Sono tantissime le opere per ragazze che, senza Saint Seiya, probabilmente non sarebbero mai esistite. Sailor Moon, per dirne una. Più proseguivo con la visione e più mi rendevo conto che, cavolo, Sailor Moon è I Cavalieri dello Zodiaco con le donne! La struttura narrativa, gli ideali di fondo, perfino intere scene sono riprese fedelmente – e così è grazie a Pegasus e gli altri se, per la prima volta nella storia degli anime, abbiamo potuto vedere un gruppo di ragazze battersi strenuamente in difesa della giustizia e dell’amore. Grazie, Cavalieri!

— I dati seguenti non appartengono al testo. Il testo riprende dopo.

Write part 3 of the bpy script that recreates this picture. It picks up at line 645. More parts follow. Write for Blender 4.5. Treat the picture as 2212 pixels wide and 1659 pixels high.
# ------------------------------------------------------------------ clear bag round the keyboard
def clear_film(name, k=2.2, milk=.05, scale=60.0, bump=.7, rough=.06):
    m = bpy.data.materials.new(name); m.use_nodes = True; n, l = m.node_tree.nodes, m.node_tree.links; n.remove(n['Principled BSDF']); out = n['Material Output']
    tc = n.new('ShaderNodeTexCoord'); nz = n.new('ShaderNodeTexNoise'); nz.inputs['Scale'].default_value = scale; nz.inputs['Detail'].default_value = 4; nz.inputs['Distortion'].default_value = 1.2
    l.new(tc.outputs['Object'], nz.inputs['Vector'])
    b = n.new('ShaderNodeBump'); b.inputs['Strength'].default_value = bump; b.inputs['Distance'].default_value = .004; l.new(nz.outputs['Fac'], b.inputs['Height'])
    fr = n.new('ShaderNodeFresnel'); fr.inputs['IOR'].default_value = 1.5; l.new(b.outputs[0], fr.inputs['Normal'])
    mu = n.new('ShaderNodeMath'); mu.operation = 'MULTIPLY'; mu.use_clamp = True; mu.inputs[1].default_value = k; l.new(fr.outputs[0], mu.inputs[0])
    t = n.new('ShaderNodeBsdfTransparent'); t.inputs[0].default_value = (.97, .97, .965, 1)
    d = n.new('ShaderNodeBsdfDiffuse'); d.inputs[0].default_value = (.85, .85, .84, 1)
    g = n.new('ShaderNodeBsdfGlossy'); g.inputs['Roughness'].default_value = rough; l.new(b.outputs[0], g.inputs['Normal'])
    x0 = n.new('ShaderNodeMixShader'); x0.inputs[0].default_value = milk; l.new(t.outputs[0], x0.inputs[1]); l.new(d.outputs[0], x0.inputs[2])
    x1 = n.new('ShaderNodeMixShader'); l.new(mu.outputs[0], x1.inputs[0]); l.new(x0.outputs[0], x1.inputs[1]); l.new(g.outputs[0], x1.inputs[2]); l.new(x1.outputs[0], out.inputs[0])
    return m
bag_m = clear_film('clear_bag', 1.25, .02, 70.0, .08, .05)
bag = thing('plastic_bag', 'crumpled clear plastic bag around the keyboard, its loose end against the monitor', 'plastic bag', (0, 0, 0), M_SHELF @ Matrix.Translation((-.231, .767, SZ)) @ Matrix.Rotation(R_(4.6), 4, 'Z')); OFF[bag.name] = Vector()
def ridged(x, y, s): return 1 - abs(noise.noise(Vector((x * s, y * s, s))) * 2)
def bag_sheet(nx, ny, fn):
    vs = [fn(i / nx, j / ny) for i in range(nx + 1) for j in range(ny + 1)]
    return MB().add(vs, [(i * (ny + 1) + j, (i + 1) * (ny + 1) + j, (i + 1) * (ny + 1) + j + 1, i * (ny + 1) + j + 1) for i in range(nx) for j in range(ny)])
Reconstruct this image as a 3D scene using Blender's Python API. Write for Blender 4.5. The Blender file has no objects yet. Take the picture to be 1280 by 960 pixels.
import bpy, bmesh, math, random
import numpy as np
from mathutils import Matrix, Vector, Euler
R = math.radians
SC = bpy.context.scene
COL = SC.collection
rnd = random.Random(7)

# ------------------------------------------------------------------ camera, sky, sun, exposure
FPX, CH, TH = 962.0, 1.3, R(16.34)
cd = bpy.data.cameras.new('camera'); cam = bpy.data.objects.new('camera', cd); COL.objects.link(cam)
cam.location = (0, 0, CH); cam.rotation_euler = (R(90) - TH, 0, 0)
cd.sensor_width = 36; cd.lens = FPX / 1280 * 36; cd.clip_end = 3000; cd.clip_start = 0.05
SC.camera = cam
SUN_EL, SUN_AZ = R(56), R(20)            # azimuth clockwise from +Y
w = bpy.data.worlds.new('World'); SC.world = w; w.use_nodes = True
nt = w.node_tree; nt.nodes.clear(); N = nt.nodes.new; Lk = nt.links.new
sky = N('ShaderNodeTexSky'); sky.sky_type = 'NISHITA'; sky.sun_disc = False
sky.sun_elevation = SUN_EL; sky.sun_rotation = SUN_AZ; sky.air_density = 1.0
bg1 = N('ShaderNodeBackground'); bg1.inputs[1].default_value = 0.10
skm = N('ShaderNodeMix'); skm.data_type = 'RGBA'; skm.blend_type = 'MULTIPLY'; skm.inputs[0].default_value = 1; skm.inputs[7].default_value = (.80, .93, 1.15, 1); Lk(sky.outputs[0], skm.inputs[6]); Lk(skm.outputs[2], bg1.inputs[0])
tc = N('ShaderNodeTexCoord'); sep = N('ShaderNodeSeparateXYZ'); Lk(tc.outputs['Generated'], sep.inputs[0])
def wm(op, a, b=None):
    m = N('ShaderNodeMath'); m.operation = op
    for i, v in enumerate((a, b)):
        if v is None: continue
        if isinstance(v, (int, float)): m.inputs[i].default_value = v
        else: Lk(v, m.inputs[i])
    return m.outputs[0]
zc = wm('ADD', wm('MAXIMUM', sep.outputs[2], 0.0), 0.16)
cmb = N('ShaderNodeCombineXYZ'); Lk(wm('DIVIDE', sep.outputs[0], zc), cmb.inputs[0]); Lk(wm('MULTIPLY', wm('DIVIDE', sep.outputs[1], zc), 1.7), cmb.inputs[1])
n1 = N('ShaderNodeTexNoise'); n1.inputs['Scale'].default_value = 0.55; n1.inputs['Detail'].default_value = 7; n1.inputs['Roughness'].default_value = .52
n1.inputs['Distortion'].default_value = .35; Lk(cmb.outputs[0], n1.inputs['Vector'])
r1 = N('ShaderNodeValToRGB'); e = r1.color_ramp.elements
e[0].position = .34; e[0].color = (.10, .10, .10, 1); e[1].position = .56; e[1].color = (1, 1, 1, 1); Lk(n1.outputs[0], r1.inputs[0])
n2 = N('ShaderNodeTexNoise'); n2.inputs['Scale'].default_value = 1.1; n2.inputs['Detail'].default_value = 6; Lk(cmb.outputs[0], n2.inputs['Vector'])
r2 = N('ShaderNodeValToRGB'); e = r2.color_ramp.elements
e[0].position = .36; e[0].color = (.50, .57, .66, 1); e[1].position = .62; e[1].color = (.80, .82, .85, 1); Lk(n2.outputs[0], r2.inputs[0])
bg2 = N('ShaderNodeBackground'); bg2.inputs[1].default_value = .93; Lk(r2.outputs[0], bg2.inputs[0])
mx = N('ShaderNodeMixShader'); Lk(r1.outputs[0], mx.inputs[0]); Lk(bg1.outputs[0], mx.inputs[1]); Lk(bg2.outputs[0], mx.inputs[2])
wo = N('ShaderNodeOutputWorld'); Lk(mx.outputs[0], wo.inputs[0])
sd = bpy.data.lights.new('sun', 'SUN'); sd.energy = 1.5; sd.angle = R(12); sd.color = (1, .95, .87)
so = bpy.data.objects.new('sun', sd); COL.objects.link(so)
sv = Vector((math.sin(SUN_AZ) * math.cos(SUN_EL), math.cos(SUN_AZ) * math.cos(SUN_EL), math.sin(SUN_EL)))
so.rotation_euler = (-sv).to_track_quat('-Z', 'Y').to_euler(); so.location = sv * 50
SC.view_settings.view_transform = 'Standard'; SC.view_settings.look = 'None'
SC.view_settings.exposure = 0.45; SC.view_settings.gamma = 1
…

E grazie per le CLAMP, che probabilmente senza di voi non sarebbero mai esistite! Il celeberrimo collettivo di autrici infatti è nato proprio realizzando fumetti amatoriali con protagonisti i nostri e in seguito tutta la loro produzione ne è stata fortemente influenzata nell’estetica, nella tipizzazione dei personaggi e dei rapporti tra essi. Le CLAMP hanno a loro volta influenzato lo shounen ai e… e insomma, ragazzi, non so bene come dirvelo, ma è merito di Phoenix e Andromeda se negli yaoi il ragazzo efebico con gli occhioni da Bambi finisce sempre con l’omaccione rude scolpito nel marmo.
Al di là di queste derive di genere, comunque, si può dire che Saint Seiya abbia proposto una varietà di personaggi maschili con caratteri e dinamiche relazionali che, da quel momento in poi, rincontreremo spesso e volentieri in moltissime opere successive – anche quelle per ragazze. Mica poco, no?